Input for this task:
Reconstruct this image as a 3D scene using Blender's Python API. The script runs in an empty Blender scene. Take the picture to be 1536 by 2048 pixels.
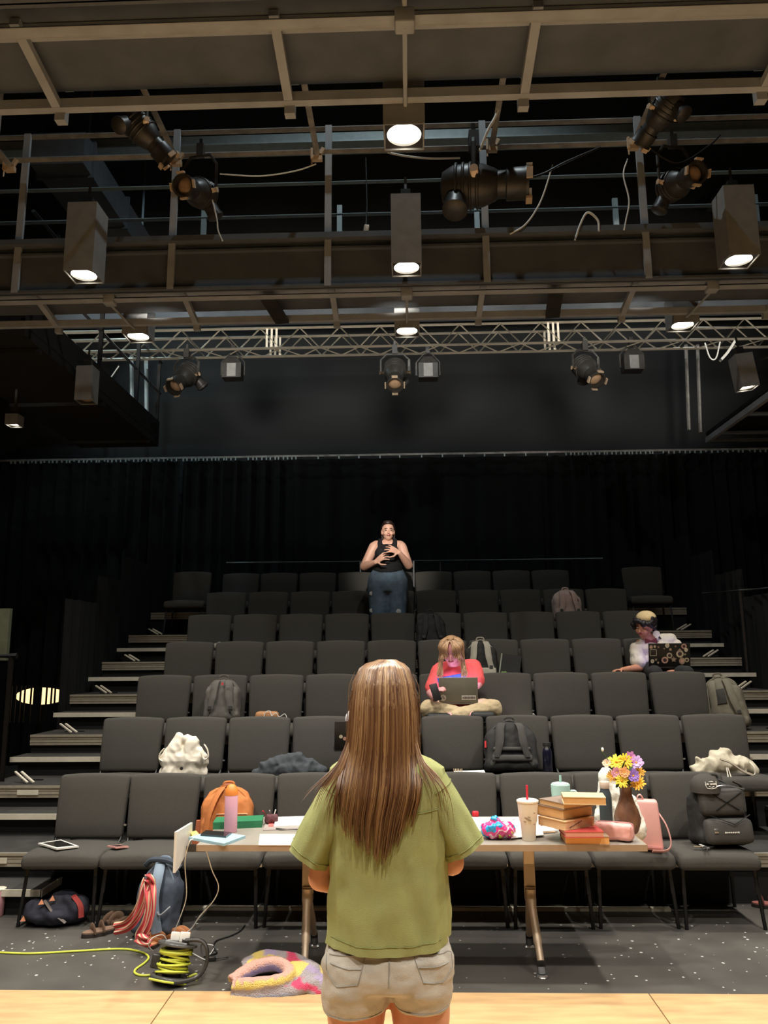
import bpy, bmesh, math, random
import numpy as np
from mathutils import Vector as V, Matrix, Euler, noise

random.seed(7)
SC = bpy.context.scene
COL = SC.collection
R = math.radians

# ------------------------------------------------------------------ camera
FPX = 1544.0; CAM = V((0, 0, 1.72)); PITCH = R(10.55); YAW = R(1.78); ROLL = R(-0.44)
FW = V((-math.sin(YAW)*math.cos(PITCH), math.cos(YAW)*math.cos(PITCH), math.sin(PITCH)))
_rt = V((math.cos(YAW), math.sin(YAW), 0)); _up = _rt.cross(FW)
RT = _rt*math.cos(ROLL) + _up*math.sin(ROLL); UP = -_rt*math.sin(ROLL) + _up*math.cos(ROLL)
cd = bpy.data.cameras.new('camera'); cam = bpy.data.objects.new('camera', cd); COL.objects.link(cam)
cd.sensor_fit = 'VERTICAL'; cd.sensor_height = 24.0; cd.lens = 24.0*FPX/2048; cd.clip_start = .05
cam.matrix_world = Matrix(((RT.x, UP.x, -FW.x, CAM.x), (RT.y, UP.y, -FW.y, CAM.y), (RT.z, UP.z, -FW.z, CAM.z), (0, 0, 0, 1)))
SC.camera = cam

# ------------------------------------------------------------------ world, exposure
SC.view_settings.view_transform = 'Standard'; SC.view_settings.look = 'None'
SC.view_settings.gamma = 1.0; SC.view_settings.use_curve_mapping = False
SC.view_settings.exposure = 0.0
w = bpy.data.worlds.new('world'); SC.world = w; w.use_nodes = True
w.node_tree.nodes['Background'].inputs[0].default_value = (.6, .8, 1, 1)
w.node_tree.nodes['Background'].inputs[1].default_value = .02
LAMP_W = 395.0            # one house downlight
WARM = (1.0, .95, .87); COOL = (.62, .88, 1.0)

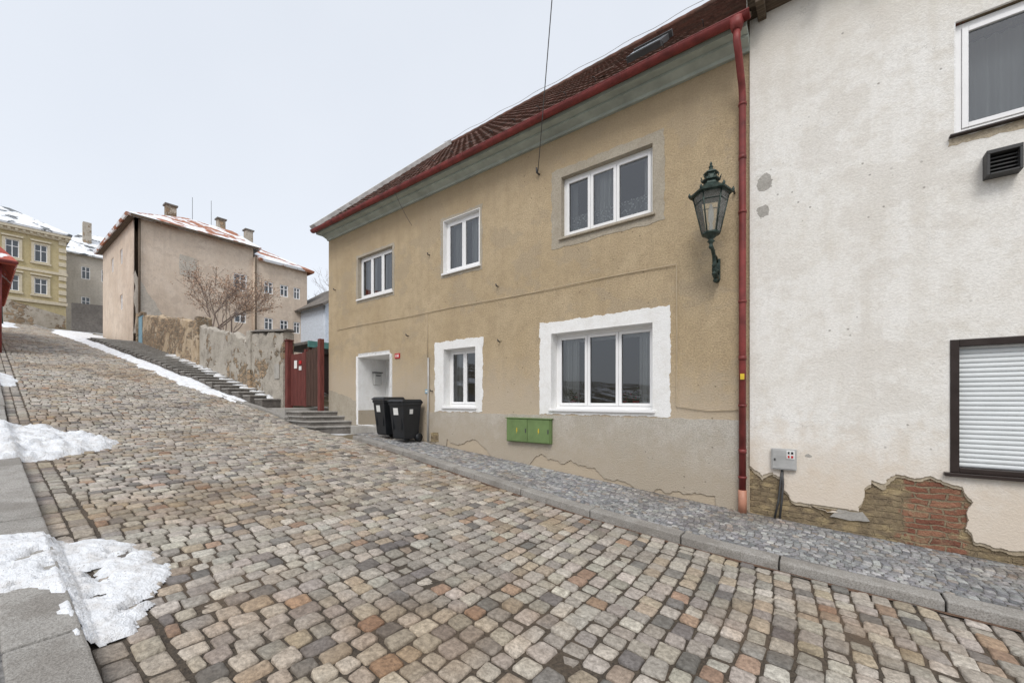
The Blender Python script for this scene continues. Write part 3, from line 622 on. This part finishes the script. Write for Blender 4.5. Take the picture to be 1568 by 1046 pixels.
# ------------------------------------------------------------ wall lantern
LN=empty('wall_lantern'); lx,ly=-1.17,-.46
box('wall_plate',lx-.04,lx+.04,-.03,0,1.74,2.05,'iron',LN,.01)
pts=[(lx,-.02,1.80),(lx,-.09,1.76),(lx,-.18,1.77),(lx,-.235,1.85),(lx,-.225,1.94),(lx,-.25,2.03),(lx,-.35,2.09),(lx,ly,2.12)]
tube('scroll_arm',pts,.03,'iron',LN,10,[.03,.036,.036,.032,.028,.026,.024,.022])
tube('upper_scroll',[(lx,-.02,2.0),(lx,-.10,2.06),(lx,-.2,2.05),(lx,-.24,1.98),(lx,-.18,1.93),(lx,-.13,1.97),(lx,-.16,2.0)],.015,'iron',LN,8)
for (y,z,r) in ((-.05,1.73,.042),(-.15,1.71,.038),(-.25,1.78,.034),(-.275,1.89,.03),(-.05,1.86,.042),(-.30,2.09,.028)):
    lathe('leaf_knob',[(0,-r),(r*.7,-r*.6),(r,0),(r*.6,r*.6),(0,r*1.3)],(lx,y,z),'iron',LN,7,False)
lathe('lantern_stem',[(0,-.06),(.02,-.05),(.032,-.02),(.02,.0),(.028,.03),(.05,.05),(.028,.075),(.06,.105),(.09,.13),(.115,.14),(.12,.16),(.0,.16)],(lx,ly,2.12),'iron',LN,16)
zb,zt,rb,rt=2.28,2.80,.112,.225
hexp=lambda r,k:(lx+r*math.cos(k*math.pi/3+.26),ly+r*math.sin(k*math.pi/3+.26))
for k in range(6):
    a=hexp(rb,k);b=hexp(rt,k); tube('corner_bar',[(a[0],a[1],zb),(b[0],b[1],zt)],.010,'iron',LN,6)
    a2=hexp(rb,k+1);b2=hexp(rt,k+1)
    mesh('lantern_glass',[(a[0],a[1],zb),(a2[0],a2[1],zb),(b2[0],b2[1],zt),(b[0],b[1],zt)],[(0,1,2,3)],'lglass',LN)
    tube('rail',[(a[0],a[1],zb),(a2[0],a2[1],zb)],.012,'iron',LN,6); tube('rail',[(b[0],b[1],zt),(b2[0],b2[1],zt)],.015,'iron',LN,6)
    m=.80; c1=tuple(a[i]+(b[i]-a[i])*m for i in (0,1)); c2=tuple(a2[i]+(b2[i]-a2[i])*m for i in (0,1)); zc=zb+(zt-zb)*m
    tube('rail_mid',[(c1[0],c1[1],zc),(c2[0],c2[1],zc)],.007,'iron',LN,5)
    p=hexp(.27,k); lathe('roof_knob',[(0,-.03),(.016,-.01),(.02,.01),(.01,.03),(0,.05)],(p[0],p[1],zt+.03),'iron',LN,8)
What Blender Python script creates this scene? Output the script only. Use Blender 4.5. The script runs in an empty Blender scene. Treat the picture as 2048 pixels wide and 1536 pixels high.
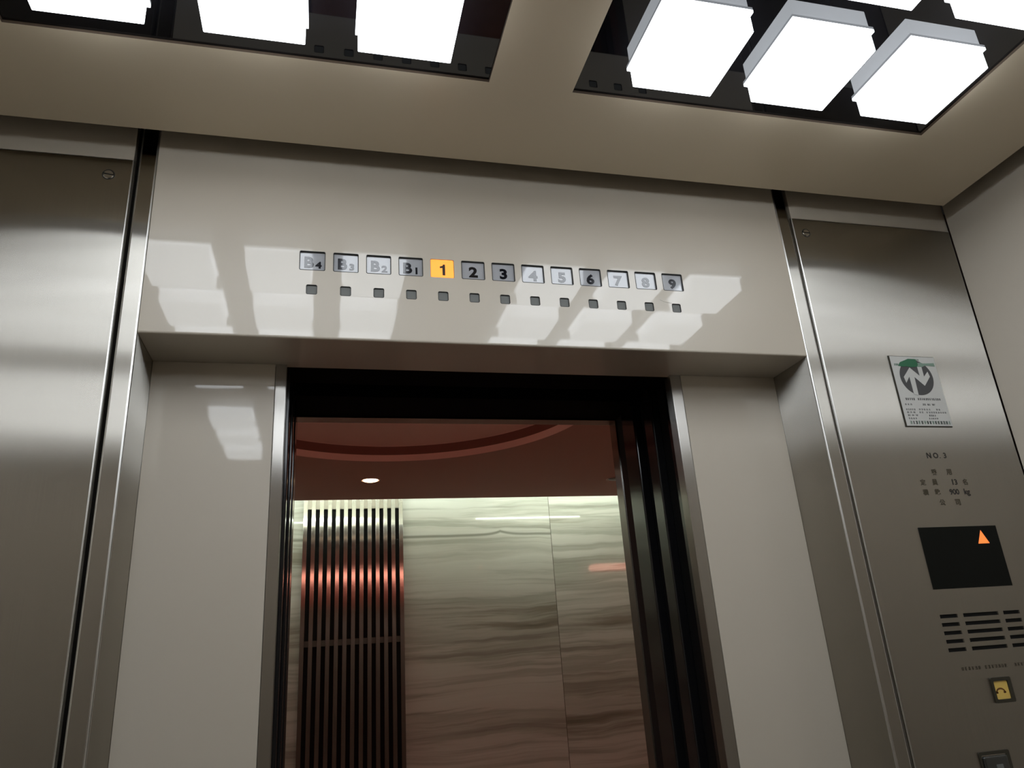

Objective:
Every line above should be returned word for word, with the pictures left behind.

Task output:
Reconstruct this image as a 3D scene using Blender's Python API. The script runs in an empty Blender scene. Take the picture to be 1536 by 2048 pixels.
import bpy, bmesh, math, random
import numpy as np
from mathutils import Vector as V, Matrix, Euler, noise

random.seed(7)
SC = bpy.context.scene
COL = SC.collection
R = math.radians

# ------------------------------------------------------------------ camera
FPX = 1544.0; CAM = V((0, 0, 1.72)); PITCH = R(10.55); YAW = R(1.78); ROLL = R(-0.44)
FW = V((-math.sin(YAW)*math.cos(PITCH), math.cos(YAW)*math.cos(PITCH), math.sin(PITCH)))
_rt = V((math.cos(YAW), math.sin(YAW), 0)); _up = _rt.cross(FW)
RT = _rt*math.cos(ROLL) + _up*math.sin(ROLL); UP = -_rt*math.sin(ROLL) + _up*math.cos(ROLL)
cd = bpy.data.cameras.new('camera'); cam = bpy.data.objects.new('camera', cd); COL.objects.link(cam)
cd.sensor_fit = 'VERTICAL'; cd.sensor_height = 24.0; cd.lens = 24.0*FPX/2048; cd.clip_start = .05
cam.matrix_world = Matrix(((RT.x, UP.x, -FW.x, CAM.x), (RT.y, UP.y, -FW.y, CAM.y), (RT.z, UP.z, -FW.z, CAM.z), (0, 0, 0, 1)))
SC.camera = cam

# ------------------------------------------------------------------ world, exposure
SC.view_settings.view_transform = 'Standard'; SC.view_settings.look = 'None'
SC.view_settings.gamma = 1.0; SC.view_settings.use_curve_mapping = False
SC.view_settings.exposure = 0.0
w = bpy.data.worlds.new('world'); SC.world = w; w.use_nodes = True
w.node_tree.nodes['Background'].inputs[0].default_value = (.6, .8, 1, 1)
w.node_tree.nodes['Background'].inputs[1].default_value = .02
LAMP_W = 395.0            # one house downlight
WARM = (1.0, .95, .87); COOL = (.62, .88, 1.0)

The Blender Python script for this scene continues. Write part 3, from line 622 on. This part finishes the script. Write for Blender 4.5. Take the picture to be 1568 by 1046 pixels.
# ------------------------------------------------------------ wall lantern
LN=empty('wall_lantern'); lx,ly=-1.17,-.46
box('wall_plate',lx-.04,lx+.04,-.03,0,1.74,2.05,'iron',LN,.01)
pts=[(lx,-.02,1.80),(lx,-.09,1.76),(lx,-.18,1.77),(lx,-.235,1.85),(lx,-.225,1.94),(lx,-.25,2.03),(lx,-.35,2.09),(lx,ly,2.12)]
tube('scroll_arm',pts,.03,'iron',LN,10,[.03,.036,.036,.032,.028,.026,.024,.022])
tube('upper_scroll',[(lx,-.02,2.0),(lx,-.10,2.06),(lx,-.2,2.05),(lx,-.24,1.98),(lx,-.18,1.93),(lx,-.13,1.97),(lx,-.16,2.0)],.015,'iron',LN,8)
for (y,z,r) in ((-.05,1.73,.042),(-.15,1.71,.038),(-.25,1.78,.034),(-.275,1.89,.03),(-.05,1.86,.042),(-.30,2.09,.028)):
    lathe('leaf_knob',[(0,-r),(r*.7,-r*.6),(r,0),(r*.6,r*.6),(0,r*1.3)],(lx,y,z),'iron',LN,7,False)
lathe('lantern_stem',[(0,-.06),(.02,-.05),(.032,-.02),(.02,.0),(.028,.03),(.05,.05),(.028,.075),(.06,.105),(.09,.13),(.115,.14),(.12,.16),(.0,.16)],(lx,ly,2.12),'iron',LN,16)
zb,zt,rb,rt=2.28,2.80,.112,.225
hexp=lambda r,k:(lx+r*math.cos(k*math.pi/3+.26),ly+r*math.sin(k*math.pi/3+.26))
for k in range(6):
    a=hexp(rb,k);b=hexp(rt,k); tube('corner_bar',[(a[0],a[1],zb),(b[0],b[1],zt)],.010,'iron',LN,6)
    a2=hexp(rb,k+1);b2=hexp(rt,k+1)
    mesh('lantern_glass',[(a[0],a[1],zb),(a2[0],a2[1],zb),(b2[0],b2[1],zt),(b[0],b[1],zt)],[(0,1,2,3)],'lglass',LN)
    tube('rail',[(a[0],a[1],zb),(a2[0],a2[1],zb)],.012,'iron',LN,6); tube('rail',[(b[0],b[1],zt),(b2[0],b2[1],zt)],.015,'iron',LN,6)
    m=.80; c1=tuple(a[i]+(b[i]-a[i])*m for i in (0,1)); c2=tuple(a2[i]+(b2[i]-a2[i])*m for i in (0,1)); zc=zb+(zt-zb)*m
    tube('rail_mid',[(c1[0],c1[1],zc),(c2[0],c2[1],zc)],.007,'iron',LN,5)
    p=hexp(.27,k); lathe('roof_knob',[(0,-.03),(.016,-.01),(.02,.01),(.01,.03),(0,.05)],(p[0],p[1],zt+.03),'iron',LN,8)
What Blender Python script creates this scene? Output the script only. Use Blender 4.5. The script runs in an empty Blender scene. Treat the picture as 2048 pixels wide and 1536 pixels high.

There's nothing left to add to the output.